Excerpted data ::
---------------

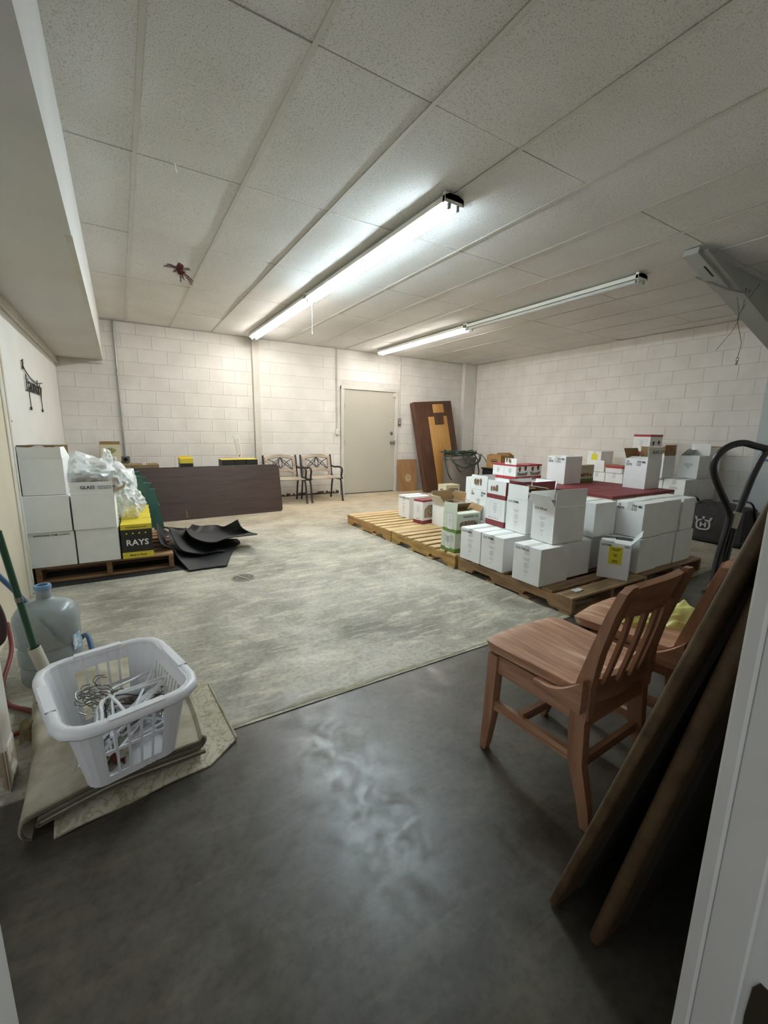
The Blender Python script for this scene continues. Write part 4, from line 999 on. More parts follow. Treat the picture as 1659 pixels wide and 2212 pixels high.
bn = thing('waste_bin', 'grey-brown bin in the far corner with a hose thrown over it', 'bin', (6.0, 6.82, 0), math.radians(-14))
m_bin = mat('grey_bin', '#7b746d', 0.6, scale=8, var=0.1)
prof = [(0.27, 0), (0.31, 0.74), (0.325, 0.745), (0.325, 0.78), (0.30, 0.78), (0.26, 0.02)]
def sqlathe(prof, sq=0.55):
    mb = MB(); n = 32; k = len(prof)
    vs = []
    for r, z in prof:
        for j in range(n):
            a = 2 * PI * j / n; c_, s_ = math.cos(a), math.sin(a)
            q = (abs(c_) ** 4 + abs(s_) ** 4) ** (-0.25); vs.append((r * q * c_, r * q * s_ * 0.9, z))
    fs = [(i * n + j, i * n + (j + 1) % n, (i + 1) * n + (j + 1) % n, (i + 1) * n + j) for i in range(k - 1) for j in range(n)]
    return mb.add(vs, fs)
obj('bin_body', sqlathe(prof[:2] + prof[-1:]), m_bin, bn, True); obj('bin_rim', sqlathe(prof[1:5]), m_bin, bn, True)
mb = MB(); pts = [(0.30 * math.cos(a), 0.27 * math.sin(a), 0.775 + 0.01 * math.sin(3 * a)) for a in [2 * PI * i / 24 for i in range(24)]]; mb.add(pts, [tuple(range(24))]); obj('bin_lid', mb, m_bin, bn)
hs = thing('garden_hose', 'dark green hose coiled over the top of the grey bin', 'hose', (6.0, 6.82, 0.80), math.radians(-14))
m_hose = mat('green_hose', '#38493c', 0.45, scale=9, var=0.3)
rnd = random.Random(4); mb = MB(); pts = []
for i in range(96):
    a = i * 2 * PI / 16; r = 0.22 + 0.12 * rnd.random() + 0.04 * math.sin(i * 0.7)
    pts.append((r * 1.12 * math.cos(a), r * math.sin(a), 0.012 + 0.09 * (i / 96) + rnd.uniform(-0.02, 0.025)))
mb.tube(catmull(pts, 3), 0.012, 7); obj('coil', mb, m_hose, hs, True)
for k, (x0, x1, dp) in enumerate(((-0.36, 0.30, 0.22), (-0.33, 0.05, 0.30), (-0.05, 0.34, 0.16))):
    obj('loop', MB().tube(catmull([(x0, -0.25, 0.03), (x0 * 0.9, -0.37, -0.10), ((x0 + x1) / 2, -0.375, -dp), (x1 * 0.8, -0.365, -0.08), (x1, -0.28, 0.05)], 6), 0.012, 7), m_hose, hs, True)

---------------

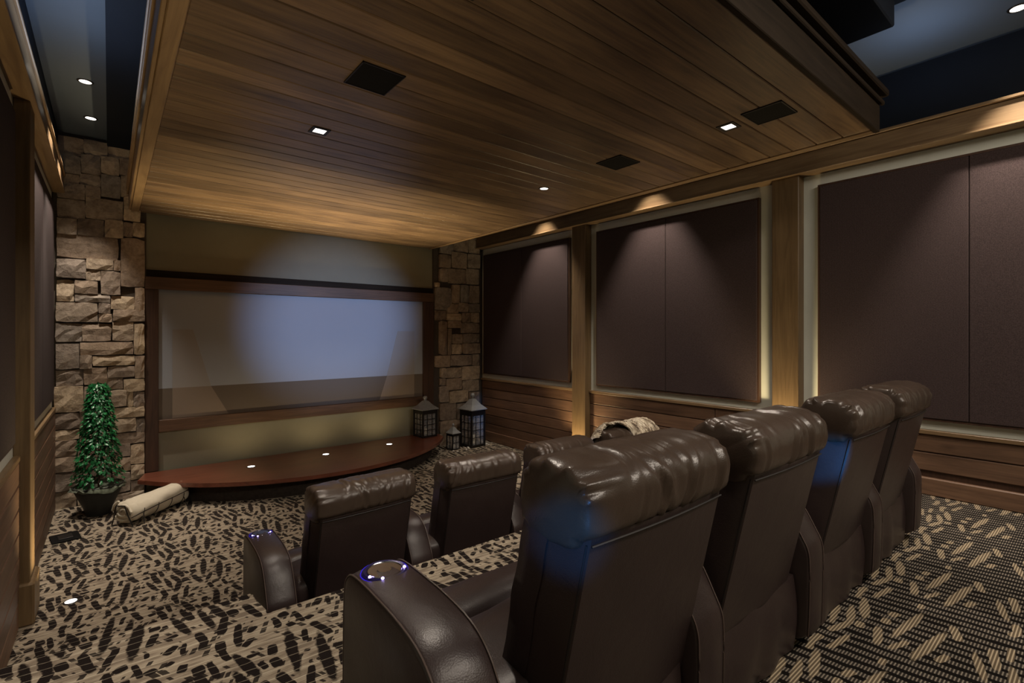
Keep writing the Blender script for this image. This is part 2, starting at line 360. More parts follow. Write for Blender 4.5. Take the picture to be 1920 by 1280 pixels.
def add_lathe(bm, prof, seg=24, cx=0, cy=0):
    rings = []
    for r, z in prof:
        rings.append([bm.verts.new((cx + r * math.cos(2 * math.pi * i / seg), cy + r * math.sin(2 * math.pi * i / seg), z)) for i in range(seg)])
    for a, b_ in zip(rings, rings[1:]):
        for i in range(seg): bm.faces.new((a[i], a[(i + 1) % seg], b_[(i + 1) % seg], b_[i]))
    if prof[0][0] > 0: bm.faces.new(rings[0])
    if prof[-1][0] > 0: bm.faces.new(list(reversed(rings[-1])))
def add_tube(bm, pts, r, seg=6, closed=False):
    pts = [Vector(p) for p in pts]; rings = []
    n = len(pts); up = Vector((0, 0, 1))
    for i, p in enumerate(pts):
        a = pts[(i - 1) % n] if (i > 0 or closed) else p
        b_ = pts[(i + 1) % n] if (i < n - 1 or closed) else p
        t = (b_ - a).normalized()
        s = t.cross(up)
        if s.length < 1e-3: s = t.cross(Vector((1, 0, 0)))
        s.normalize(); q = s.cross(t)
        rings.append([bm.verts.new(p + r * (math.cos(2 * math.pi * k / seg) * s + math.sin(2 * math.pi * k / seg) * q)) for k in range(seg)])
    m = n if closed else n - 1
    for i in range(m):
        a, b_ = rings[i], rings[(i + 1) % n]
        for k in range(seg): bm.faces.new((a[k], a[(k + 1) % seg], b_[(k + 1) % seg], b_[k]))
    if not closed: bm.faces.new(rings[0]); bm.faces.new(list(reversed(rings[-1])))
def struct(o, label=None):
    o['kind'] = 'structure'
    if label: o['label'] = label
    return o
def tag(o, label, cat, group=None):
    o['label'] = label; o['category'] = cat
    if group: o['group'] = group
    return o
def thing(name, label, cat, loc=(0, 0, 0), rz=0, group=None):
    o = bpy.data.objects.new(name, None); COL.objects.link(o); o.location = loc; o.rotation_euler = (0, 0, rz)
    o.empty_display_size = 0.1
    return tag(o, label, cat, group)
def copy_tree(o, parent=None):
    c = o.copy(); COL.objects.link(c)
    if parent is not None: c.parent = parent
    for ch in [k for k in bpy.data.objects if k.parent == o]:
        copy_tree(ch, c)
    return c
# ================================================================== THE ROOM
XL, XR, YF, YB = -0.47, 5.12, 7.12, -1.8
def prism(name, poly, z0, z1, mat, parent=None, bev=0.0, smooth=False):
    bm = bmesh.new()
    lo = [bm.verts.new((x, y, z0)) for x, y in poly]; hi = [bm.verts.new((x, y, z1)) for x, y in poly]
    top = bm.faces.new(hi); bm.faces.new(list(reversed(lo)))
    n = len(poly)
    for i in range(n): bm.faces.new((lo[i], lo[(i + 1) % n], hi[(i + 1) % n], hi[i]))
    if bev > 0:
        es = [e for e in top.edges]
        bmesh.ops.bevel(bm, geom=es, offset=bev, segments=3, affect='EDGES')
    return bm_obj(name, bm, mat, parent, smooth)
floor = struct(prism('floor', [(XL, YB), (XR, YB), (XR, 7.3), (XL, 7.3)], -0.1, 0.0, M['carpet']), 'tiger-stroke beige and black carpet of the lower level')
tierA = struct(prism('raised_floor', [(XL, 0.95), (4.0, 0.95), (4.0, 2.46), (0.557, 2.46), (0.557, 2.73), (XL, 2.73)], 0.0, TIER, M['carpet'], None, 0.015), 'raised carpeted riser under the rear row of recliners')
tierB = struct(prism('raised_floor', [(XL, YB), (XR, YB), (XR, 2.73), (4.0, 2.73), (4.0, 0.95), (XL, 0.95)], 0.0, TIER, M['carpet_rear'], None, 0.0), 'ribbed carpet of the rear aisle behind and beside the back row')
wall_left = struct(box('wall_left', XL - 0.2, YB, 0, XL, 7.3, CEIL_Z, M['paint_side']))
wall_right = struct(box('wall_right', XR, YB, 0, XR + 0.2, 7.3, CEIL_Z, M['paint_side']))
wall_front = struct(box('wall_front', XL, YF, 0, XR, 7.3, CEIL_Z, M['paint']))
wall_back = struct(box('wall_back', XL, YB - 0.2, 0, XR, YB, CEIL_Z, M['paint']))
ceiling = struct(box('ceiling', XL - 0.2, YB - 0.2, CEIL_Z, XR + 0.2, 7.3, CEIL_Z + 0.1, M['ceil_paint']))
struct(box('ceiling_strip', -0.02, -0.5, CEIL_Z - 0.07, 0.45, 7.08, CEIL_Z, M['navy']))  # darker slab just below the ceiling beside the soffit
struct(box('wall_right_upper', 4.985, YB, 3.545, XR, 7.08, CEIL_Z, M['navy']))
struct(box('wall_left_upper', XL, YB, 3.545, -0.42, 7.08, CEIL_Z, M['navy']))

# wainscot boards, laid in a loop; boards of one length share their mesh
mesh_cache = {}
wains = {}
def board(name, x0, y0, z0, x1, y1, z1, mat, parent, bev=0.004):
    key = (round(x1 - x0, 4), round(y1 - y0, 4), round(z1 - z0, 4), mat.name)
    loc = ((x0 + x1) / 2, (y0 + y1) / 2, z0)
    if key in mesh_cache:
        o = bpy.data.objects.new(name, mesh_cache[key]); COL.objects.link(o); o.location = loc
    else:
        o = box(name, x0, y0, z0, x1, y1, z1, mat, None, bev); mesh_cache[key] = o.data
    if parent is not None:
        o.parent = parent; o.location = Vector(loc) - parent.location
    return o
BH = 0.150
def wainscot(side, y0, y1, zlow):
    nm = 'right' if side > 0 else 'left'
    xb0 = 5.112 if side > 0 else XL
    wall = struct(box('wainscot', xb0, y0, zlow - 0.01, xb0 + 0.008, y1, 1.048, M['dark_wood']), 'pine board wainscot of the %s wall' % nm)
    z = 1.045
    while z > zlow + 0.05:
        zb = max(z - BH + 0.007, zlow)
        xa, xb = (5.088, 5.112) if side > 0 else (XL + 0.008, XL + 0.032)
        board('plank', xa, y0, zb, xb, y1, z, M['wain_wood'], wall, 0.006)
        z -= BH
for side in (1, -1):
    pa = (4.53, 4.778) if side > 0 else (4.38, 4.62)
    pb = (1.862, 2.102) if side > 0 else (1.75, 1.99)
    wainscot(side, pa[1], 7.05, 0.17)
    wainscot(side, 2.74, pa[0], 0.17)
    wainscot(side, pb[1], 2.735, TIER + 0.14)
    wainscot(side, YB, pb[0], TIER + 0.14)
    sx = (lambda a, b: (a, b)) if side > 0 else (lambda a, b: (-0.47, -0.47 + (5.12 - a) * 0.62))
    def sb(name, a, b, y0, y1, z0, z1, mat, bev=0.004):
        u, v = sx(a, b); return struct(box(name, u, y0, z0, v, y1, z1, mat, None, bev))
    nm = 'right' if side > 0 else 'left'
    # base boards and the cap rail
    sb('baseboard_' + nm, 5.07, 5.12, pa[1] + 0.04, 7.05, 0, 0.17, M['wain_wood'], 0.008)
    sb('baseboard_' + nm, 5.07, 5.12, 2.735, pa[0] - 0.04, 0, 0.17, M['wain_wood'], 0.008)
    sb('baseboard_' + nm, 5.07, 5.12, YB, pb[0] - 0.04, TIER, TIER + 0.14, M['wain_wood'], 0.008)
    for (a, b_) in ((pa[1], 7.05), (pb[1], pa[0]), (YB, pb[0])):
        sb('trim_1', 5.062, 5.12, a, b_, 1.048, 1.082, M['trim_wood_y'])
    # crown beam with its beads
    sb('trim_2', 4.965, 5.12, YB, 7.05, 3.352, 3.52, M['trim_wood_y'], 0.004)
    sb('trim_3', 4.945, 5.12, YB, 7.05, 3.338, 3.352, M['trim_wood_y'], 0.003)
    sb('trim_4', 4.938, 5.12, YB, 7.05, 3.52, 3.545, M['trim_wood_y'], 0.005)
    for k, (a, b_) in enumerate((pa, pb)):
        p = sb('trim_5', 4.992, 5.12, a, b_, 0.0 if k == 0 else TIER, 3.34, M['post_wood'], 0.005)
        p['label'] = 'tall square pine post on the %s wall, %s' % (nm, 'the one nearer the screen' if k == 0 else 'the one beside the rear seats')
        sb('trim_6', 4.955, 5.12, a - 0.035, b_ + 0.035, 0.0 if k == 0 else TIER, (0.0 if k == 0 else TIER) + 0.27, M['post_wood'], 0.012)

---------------

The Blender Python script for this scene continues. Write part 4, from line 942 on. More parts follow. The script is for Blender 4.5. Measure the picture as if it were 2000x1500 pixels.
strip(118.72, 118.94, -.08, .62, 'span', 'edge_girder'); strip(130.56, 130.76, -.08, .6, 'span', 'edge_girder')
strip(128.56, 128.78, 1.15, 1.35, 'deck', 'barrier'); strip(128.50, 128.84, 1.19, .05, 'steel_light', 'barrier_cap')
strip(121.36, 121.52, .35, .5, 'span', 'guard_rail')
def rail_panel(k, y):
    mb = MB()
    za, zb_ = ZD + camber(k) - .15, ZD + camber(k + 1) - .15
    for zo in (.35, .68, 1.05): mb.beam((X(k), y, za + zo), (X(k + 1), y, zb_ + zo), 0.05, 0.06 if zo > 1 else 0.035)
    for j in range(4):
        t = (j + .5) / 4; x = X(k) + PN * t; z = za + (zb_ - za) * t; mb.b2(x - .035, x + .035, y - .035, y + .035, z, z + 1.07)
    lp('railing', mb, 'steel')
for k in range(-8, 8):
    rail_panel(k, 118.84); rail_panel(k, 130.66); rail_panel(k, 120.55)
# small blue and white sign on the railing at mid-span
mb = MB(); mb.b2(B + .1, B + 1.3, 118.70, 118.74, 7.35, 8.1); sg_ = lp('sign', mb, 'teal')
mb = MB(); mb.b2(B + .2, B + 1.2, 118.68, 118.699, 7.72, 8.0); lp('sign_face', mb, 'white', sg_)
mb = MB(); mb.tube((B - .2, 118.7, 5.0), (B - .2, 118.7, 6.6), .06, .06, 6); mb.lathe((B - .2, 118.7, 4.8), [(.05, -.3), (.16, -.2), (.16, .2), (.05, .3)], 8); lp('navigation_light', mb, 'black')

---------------

Pick out every line above that holds the word "picture" and copy it.

The Blender Python script for this scene continues. Write part 4, from line 999 on. More parts follow. Treat the picture as 1659 pixels wide and 2212 pixels high.
Keep writing the Blender script for this image. This is part 2, starting at line 360. More parts follow. Write for Blender 4.5. Take the picture to be 1920 by 1280 pixels.
The Blender Python script for this scene continues. Write part 4, from line 942 on. More parts follow. The script is for Blender 4.5. Measure the picture as if it were 2000x1500 pixels.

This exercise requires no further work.